Impact of hole-doping on the thermoelectric properties of pyrite FeS2

TL;DR

This work addresses the thermoelectric viability of hole-doped FeS2 pyrite by performing first-principles transport calculations that include electron-phonon interactions. Using DFT and DFPT with Boltzmann transport theory, it documents a consistently large positive Seebeck coefficient $S$ across hole concentrations up to $n_h=10^{21}$ cm$^{-3}$, while electrical conductivity remains moderate and lattice-dominated thermal conductivity keeps $ZT$ below 0.1. The analysis attributes the limited $ZT$ to a combination of low $\sigma$ and high $\kappa_{ph}$, with bipolar conduction further affecting $S$ at elevated temperatures. The results suggest that while hole-doping yields strong thermopower, substantial improvements in electrical transport or reductions in lattice thermal conductivity would be required for FeS2 to become a competitive thermoelectric material, and experimental work is essential to validate and potentially enhance these predictions.

Abstract

We present a comprehensive first-principles analysis of the thermoelectric transport properties of hole-doped pyrite FeS$_2$ that includes electron-phonon interactions. This work was motivated by the observed variations in the magnitude of thermopower reported in previous experimental and theoretical studies of hole-doped FeS$_2$ systems. Our calculations reveal that hole-doped FeS$_2$ exhibits large positive room-temperature thermopower across all doping levels, with a room-temperature thermopower of 608 $μ$V/K at a low hole-doping concentration of 10$^{19}$ cm$^{-3}$. This promising thermopower finding prompted a comprehensive investigation of other key thermoelectric parameters governing the thermoelectric figure of merit $ZT$. The calculated electrical conductivity is modest and remains below 10$^5$ S/m at room-temperature for all doping levels, limiting the achievable power factor.

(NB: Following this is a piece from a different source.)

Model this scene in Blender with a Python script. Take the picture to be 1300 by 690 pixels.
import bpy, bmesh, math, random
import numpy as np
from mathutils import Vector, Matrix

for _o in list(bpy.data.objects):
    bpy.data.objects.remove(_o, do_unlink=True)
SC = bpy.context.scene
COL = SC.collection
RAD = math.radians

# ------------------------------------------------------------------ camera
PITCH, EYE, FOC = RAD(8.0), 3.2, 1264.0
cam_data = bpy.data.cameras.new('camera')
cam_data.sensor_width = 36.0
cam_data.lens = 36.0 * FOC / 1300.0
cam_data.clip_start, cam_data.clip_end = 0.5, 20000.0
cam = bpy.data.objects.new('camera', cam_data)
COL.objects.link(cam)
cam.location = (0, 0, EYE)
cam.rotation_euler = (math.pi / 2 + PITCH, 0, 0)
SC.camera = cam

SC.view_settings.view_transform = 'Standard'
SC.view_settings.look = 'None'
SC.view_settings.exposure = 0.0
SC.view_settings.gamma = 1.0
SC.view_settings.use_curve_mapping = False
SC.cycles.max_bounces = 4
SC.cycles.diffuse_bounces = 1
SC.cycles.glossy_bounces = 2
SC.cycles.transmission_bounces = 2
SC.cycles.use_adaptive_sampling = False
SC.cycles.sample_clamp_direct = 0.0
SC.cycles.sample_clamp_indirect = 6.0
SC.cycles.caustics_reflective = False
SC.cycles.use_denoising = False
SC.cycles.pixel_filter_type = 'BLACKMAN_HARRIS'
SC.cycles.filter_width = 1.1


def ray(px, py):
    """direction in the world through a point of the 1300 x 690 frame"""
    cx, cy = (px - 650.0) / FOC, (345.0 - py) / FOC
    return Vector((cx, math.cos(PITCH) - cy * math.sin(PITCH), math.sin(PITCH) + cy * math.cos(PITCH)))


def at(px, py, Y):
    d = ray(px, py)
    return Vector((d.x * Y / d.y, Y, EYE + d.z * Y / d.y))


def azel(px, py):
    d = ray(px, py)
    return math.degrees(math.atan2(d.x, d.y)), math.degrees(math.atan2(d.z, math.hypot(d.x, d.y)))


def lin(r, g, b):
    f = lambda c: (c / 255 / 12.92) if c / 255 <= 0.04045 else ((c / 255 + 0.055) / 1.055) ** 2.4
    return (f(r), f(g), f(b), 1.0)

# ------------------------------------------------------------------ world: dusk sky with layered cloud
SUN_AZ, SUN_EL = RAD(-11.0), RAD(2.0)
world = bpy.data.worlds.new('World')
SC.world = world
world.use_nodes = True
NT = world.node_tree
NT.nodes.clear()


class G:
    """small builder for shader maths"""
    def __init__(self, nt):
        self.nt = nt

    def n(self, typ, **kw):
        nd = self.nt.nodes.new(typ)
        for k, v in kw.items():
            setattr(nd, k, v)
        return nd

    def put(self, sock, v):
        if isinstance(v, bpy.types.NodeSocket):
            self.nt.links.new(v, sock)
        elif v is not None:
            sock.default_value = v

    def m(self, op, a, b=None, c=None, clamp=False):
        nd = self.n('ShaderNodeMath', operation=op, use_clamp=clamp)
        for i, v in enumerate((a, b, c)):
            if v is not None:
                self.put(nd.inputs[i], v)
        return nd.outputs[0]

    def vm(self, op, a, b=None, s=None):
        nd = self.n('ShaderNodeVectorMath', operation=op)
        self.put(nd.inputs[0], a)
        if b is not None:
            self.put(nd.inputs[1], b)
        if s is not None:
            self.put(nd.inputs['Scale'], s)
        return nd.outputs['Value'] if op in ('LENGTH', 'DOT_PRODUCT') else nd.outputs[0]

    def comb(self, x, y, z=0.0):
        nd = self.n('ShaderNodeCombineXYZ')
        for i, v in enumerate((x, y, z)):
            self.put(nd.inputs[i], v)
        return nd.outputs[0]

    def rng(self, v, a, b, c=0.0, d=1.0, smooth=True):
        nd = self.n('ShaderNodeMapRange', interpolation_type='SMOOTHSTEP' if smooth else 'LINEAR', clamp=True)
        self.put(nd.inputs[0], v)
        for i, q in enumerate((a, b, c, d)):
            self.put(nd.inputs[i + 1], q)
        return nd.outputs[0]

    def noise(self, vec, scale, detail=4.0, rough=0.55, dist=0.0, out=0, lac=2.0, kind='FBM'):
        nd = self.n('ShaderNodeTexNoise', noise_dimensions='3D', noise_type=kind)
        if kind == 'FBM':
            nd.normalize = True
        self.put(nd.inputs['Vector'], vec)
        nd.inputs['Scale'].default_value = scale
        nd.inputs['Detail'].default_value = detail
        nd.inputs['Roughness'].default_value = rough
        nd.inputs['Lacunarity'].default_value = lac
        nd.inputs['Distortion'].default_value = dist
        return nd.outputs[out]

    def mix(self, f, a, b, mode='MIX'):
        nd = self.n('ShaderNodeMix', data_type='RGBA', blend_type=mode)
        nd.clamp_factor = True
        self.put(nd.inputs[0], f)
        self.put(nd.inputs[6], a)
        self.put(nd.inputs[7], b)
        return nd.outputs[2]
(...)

Furthermore, the thermal conductivity is found to be phonon driven, with a high room-temperature lattice thermal conductivity of 40.5 W/mK. Consequently, the calculated $ZT$ remains below 0.1, suggesting that hole-doped FeS$_2$ may not a viable candidate for effective thermoelectric applications despite its promising thermopower.

Figures (10)

• Figure 1: (Left) Electronic band structure and (right) density of states of stoichiometric FeS$_2$. The Fermi energy is shifted to the valence band maximum.
• Figure 2: Seebeck coefficient $S$ of hole-doped FeS$_2$ in the concentration range 10$^{19}$--10$^{21}$ cm$^{-3}$.
• Figure 3: Electrical conductivity $\sigma$ of hole-doped FeS$_2$ in the concentration range 10$^{19}-$10$^{21}$ cm$^{-3}$.
• Figure 4: Electron-phonon scattering rates (the inverse of relaxation time) as a function of energy at 300 and 700 K for carrier concentration $n_h$ = 1$\times$10$^{19}$ cm$^{-3}$. The Fermi energy is shifted to the valence band maximum.
• Figure 5: Power factor of hole-doped FeS$_2$ in the concentration range 10$^{19}$--10$^{21}$ cm$^{-3}$.